The young man who softly speaks on the phone to what I assume is a girlfriend was sitting on the steps again.  I guess he feels like he has more privacy on the steps than in the house with his parents?  I greeted him warmly–I was expecting him this time.  The light in the staircase lasted all the way until I was inside the apt before shutting off.  I am getting the hang of it all, just in time to go home.  And my French was just getting warmed up, too.  Well, perhaps next year, a vacation in another French-speaking area.

I would encourage anyone to go to the theater in French if you can either read a synopsis before going, or go to a musical, or to something with a lot of action.  It was another chance to see the real people do real things.

Just don’t try to get your cut-rate ticket before the designated time.  That woman was scary.

June 28, 2008

Things you might not know about Paris

  1. They do not pick up dog poop in Paris.  Even if the dog is really big.
  2. The lights in your apartment building do not go on automatically, nor do they stay on 24 hours.  This you may have seen in a French movie.  Be sure to look for where the switch is located before you come home in the dark.  I had to go up one landing in the dark until I spotted the switch on the second landing.  It would have been a long, dark walk to the fifth floor.
  3. Crazy people in France talk to themselves loudly in the Metro.  However, cell phone service works fine in the Metro as well.  So, it is much more difficult to tell the crazies from the blue-tooth users in Paris, especially since it is all in French.  In the NYC subway, cellphones do not work consistently, so crazy is the default setting.
  4. Some doors, like the front door to my apt. building, have a button to release the lock (or you can use your key).  This is a lot less fire-safe than a crash bar.  Although it is possible that it has some sort of fire fail-safe that I don’t know about.  The release button is not necessarily obvious to find, so find it before you need it.  See light switch, above.
  5. Soda costs .88 euro in a boulangerie/grocery/supermarket.  It costs 3.80 euro in a cafe.  Same as beer.  So save the cafe for when you can sit and relax and get the benefit of people-watching (especially on a parade day).   Oh, and a boulangerie is a bakery for (mostly) bread.  You can often get a cheap sandwich to take away there.
  6. If you want tap water, ask for “verre d’eau” a glass of water.  Otherwise, some cafes will stick you with bottled water.  If you have ordered another drink, say a coffee, or a beer, but you want water as well, ask for “verre d’eau.”  Last year, Mom and I tried out “eau de Paris” “eau gratis” “eau sans bouteille” until an amused waitress told us to ask for “verre d’eau.”  If I am buying something else, give me some free sink water.  It will come without ice cubes most likely.  If you are two people, it might come in a carafe.
  7. At the fruit store, don’t touch the fruit.  Don’t worry, I caught on before making this mistake.  Try to go when the store is quiet, or look up the vocabulary before you go.  I could not decide between strawberries and raspberries, so I said the word I knew (framboises) and got raspberries.  It’s all part of the adventure.  I managed “trois bananes” also.  But, if I had wanted veggies, I would have had to settle for spinach (epinard) and onions (onion).  If the store was quiet, I could go up and down pointing.  Friday night right after work is not quiet.  PS:  best raspberries I ever ate.  Really.  In my life.

OK, seven things is good for now.  More as I think of them.

June 28, 2008

Shariellen goes to Picasso and Pride in Paris

Today I had a slow start–my legs were protesting all the miles I put on them yesterday.

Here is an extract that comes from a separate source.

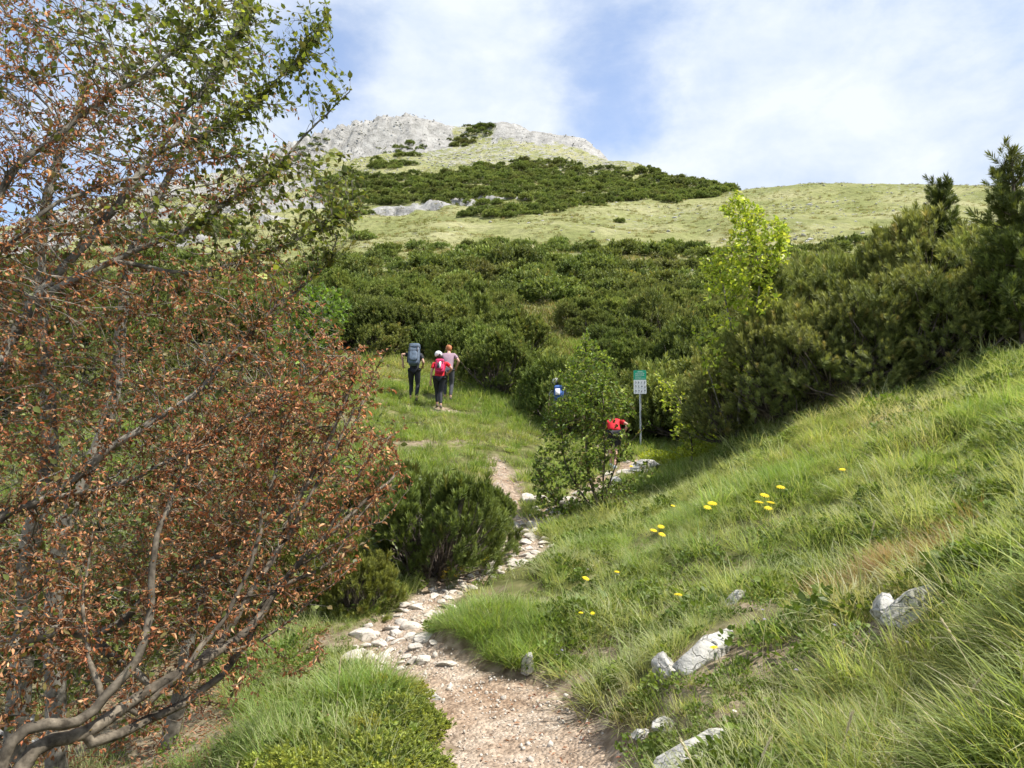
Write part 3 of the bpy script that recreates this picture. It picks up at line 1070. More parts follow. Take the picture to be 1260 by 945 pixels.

But, by noon, I was at the Picasso Museum, right up the street. (Did I mention that the student price cuts off at 25 years old? Timing!) I saw the sign, but had to double-check with the ticket taker: “pas de photo?” Correct: no photos in the museum. You will have to go to their webiste if you want to see more–or just come to Paris.

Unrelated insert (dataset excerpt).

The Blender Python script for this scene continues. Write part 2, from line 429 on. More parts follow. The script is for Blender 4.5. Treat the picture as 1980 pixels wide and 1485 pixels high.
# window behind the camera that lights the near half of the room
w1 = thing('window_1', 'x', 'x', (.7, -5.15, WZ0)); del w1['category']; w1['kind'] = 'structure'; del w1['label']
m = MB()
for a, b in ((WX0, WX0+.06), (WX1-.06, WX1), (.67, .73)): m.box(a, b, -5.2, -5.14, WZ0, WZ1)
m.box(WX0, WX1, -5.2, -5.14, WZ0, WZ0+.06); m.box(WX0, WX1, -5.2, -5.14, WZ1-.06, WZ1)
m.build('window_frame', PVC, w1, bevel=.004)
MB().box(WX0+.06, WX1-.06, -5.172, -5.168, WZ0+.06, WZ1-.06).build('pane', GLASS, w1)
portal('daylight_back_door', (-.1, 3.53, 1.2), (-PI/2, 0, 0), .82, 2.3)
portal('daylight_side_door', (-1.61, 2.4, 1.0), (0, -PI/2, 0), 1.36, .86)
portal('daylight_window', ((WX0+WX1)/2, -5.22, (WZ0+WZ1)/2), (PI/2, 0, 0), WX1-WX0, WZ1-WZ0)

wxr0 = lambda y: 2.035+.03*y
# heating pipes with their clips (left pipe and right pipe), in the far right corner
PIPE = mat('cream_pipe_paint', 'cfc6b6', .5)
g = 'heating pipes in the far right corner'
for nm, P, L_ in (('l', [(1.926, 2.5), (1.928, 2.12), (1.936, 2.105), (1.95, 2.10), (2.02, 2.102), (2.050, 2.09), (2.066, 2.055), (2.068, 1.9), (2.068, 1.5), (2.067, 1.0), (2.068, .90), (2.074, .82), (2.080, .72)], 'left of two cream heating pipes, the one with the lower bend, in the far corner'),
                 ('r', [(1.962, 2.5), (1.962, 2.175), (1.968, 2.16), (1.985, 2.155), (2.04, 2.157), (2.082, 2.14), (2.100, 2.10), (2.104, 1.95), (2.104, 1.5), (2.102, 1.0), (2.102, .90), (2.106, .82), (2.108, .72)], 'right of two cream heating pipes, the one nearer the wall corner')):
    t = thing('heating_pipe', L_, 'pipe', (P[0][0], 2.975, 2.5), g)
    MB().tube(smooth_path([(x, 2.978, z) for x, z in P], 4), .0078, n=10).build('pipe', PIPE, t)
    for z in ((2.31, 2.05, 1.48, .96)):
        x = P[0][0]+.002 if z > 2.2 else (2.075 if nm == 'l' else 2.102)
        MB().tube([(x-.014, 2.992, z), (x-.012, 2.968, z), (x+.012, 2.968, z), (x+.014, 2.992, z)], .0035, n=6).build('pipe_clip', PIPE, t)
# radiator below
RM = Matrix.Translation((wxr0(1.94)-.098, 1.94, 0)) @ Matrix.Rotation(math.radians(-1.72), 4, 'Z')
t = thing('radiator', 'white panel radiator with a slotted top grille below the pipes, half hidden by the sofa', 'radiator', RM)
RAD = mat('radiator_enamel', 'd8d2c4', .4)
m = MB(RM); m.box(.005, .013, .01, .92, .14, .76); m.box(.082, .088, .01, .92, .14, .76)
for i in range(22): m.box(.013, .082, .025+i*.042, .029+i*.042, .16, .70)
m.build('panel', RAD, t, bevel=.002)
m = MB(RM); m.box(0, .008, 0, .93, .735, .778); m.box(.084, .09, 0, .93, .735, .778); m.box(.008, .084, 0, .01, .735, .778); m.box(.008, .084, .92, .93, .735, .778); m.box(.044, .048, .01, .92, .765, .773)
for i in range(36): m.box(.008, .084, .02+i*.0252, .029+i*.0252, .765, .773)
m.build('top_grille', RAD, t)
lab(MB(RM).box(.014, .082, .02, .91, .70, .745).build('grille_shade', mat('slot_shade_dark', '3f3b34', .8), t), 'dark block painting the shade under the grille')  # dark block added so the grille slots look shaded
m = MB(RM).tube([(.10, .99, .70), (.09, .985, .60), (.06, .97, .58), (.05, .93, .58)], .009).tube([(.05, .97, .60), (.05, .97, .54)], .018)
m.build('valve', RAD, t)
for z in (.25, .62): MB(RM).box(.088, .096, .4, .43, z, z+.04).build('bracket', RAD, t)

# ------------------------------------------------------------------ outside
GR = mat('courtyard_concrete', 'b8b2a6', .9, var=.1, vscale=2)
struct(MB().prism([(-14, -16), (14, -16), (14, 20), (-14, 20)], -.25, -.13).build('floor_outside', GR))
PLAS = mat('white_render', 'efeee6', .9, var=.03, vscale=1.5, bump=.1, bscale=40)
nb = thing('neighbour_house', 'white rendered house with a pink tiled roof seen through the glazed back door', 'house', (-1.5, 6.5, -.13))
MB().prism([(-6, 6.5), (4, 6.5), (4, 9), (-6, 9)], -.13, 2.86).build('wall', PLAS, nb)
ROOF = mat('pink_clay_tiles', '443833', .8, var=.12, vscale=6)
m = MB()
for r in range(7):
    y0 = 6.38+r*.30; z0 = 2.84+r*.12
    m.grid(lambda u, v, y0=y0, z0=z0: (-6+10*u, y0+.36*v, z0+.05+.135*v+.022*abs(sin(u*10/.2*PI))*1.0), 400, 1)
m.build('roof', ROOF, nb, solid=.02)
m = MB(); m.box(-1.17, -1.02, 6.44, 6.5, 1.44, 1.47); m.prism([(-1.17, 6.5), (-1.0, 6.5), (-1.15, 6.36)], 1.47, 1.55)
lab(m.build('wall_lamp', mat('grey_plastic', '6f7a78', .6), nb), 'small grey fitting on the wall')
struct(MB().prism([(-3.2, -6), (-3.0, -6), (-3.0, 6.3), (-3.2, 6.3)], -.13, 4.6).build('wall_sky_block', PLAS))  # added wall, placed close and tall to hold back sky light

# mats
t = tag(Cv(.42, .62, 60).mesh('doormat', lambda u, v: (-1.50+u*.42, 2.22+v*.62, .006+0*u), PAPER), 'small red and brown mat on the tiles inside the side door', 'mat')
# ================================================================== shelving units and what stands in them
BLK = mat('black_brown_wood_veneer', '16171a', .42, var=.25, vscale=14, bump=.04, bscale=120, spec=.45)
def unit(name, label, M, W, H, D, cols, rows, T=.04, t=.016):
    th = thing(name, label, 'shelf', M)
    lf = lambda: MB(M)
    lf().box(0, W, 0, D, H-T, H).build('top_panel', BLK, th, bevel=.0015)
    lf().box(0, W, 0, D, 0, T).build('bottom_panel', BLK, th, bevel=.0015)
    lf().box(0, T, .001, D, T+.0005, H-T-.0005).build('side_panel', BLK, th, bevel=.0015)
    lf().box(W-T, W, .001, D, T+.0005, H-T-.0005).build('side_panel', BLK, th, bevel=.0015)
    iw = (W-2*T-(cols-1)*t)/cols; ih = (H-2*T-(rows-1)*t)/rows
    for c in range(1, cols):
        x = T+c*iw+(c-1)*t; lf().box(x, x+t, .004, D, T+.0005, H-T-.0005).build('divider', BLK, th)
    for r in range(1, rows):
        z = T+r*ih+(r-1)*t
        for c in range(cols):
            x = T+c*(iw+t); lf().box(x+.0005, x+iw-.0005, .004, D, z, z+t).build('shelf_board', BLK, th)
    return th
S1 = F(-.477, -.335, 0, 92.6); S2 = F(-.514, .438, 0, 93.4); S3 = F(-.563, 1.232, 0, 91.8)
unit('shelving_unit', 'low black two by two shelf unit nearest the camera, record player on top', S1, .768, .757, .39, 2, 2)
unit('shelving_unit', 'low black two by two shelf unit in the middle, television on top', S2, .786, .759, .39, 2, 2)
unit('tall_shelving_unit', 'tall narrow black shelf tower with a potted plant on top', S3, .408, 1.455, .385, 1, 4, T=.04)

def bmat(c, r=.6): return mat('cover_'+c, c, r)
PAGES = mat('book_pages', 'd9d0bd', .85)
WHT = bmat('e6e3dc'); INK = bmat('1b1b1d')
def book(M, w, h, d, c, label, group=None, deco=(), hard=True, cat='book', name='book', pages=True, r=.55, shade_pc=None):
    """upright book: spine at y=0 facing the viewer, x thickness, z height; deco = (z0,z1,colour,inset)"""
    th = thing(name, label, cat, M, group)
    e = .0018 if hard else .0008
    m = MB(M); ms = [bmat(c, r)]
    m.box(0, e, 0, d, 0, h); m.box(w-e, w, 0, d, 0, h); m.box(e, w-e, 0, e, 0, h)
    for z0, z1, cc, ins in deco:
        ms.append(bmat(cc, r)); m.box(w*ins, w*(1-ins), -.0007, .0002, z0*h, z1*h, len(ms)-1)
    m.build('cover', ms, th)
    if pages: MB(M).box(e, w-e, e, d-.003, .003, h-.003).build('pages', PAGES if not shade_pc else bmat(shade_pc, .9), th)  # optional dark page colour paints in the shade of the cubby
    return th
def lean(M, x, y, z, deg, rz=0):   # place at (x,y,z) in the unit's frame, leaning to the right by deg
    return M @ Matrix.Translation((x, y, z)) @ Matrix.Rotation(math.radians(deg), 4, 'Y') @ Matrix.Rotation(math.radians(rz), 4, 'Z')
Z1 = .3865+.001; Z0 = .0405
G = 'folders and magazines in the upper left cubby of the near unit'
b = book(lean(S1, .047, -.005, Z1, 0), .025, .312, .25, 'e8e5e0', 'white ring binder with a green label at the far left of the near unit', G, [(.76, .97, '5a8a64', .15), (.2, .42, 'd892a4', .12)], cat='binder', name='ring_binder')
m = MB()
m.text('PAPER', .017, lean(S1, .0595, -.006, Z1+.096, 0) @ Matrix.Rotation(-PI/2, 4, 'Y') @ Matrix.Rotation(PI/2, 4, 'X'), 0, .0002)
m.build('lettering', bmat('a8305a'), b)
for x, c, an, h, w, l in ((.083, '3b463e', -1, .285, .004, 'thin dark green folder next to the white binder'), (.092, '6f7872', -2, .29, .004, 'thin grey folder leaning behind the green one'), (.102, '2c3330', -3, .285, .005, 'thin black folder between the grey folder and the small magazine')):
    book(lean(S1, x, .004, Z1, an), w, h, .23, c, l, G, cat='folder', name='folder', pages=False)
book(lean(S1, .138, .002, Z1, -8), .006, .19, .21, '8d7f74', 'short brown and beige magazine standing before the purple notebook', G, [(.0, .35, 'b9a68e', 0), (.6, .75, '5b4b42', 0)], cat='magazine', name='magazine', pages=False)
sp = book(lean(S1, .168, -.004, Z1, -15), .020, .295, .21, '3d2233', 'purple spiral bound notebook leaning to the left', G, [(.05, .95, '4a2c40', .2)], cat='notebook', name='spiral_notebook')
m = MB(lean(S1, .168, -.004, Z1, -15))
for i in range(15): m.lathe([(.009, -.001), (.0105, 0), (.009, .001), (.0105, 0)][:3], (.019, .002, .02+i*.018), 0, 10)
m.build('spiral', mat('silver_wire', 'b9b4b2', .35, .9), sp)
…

The museum was wonderful. You could see into Picasso’s process much more than you normally would be able to. There were sculpture studies that ended up as paintings; drawings that ended up as sculptures; cardboard abstract sculptures that ended up as still lifes (nature mort in French). There were series of paintings or drawings trying out different light/dark moods, different angles. Picasso used ink, crayon, charcoal, linoleum printing, paper collage and some other media I have forgotten in addition to paint. He threw pots and added color with slip. Overwhelmingly impressive.

There was also a video room, and the part I saw had all kinds of views of Picasso’s studio, ending with him (not a young man at this point) in a pair of shorts, bare-chested, up and down some rickety ladders, just tossing up a dove with a branch in its mouth, a human figure and a devil. The canvas is, oh, 8 or 10 feet high and runs across the whole room. He looks as natural as writing his name up there.

From there, I headed to Boulevard Richard Lenoir for the outdoor Arts and Crafts show. This I found out about by accident when I headed up an unintended street upon leaving Bastille metro station. (It’s all part of the adventure, yes.) The level of art work and craft work was excellent, but nothing grabbed me hard enough to put me off my Starving Student budget. I couldn’t photograph the art show either–if I was an artist, I would not want my works for sale to be photographed without permisson. But these art show participants didn’t make any complaint:

Ok, I still don’t know how to do this. I put all the pictures in at once, not just the pigeons that go here. I will stop for now and continue after a good night’s sleep.

June 27, 2008

Spirits all around me in Paris

I have a very long story to tell about all the things that happened to me today in Paris, but first I have to absorb them a little. And load up the photos. So I have to look for the cord before I have more wine. More wine, did you say? OK, Vive La France! I have no idea what I did to make the font so very very big. OK, blogging done for tonight.